Djokovic relies on mental strength after 'most demanding' match of his career

A five-hour epic against Roger Federer tested all the mental fortitude of Novak Djokovic, who lifted the Wimbledon title for the fifth time.

Novak Djokovic celebrates edging a Wimbledon epic.

Novak Djokovic celebrates edging a Wimbledon epic.   -  Getty Images

Novak Djokovic felt Sunday's epic Wimbledon final against Roger Federer was the most mentally challenging match of his career as he called on all his psychological strength to edge a five-set thriller.

World number one Djokovic prevailed 7-6 (7-5) 1-6 7-6 (7-4) 4-6 13-12 (7-3) after almost five hours on Centre Court on Sunday.
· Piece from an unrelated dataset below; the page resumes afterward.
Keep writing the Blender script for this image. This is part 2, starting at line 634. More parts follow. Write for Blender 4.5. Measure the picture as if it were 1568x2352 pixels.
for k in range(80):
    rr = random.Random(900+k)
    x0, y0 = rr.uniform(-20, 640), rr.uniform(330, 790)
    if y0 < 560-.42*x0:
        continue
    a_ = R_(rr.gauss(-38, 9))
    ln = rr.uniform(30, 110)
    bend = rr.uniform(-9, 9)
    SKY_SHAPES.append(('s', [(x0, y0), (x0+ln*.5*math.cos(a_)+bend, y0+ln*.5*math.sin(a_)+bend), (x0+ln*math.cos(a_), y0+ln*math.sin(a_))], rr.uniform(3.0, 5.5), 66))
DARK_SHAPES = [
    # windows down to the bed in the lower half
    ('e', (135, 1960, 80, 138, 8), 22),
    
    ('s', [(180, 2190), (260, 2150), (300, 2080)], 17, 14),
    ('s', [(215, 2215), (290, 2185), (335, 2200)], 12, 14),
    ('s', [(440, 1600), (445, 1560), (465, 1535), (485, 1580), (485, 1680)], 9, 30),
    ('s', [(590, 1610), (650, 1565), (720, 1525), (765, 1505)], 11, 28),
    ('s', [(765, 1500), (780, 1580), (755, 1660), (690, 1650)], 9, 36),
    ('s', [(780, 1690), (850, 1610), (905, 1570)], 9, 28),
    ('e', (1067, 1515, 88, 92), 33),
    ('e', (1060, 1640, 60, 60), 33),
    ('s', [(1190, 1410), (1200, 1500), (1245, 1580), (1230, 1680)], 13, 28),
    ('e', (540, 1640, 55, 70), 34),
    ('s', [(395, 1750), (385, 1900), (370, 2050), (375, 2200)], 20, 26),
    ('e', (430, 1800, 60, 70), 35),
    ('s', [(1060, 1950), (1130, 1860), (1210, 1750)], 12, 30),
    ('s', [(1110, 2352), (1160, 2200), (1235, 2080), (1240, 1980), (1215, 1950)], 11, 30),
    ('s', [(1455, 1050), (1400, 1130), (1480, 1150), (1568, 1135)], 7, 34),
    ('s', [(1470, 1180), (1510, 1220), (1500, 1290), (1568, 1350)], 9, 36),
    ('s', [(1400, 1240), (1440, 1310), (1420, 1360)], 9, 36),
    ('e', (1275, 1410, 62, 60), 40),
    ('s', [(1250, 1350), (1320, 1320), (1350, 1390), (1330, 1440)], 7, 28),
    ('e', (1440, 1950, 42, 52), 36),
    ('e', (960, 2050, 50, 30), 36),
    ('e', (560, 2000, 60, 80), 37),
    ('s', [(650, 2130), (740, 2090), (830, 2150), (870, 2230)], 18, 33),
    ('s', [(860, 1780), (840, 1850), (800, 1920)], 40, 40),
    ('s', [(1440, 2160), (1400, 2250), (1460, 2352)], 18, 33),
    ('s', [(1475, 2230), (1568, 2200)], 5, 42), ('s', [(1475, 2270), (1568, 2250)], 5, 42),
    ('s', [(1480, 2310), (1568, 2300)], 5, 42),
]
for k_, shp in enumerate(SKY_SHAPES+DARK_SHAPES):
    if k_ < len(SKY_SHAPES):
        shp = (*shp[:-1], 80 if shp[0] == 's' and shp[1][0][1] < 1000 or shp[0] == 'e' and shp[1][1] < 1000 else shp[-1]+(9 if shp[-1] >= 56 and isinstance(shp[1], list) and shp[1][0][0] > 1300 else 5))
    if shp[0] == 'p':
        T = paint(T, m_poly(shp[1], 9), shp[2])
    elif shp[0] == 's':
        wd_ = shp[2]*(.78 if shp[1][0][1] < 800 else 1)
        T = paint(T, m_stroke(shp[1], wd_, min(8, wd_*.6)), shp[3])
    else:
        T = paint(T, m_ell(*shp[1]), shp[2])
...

Djokovic rescued two championship points at 8-7 down in the final set before going on to claim his 16th grand slam title with a fifth triumph at the All England Club.

"It was probably the mentally most demanding match I was ever part of," Serbian star Djokovic told a news conference.

"I had the most physically demanding match against [Rafael] Nadal in the [2012] finals of Australia that went almost six hours. But mentally this was different level, because of everything.

READ: One of the best against one of the greatest - Djokovic revels in 'quite unreal' win

"I obviously try to play the match in my mind before I go on the court. I probably could not play this kind of scenario.

"I always try to imagine myself as a winner. I think there is a power to that. Also there has to be, next to the willpower, strength that comes not just from your physical self, but from your mental and emotional self. For me, at least, it's a constant battle within, more than what happens outside.

"You need to be constantly playing well throughout five hours if you want to win a match like this. I guess there is an endurance part. But I think there is always this self-belief.

"You have to keep reminding yourself that you're there for a reason and that you are better than the other guy.

"As hard as the moment is that you are in, the more you have to remind yourself, the more you have to talk to yourself. That's at least in my case."

Victory saw Djokovic move to within four of Federer's record number of men's singles grand slam wins, but the 32-year-old is not setting an explicit target to overhaul the Swiss maestro.

"Whether I'm going to be able to do it or not, I don't know," Djokovic said. "I mean, I'm not really looking at age as a restriction of any kind for me at least. What I said on the court, I really meant it: Roger really inspires me with his effort at his age.

"It just depends how long I'm going to play. It depends not only on myself, it depends on circumstances in life. I'm not just a tennis player, I'm a father and a husband. You have to balance things out."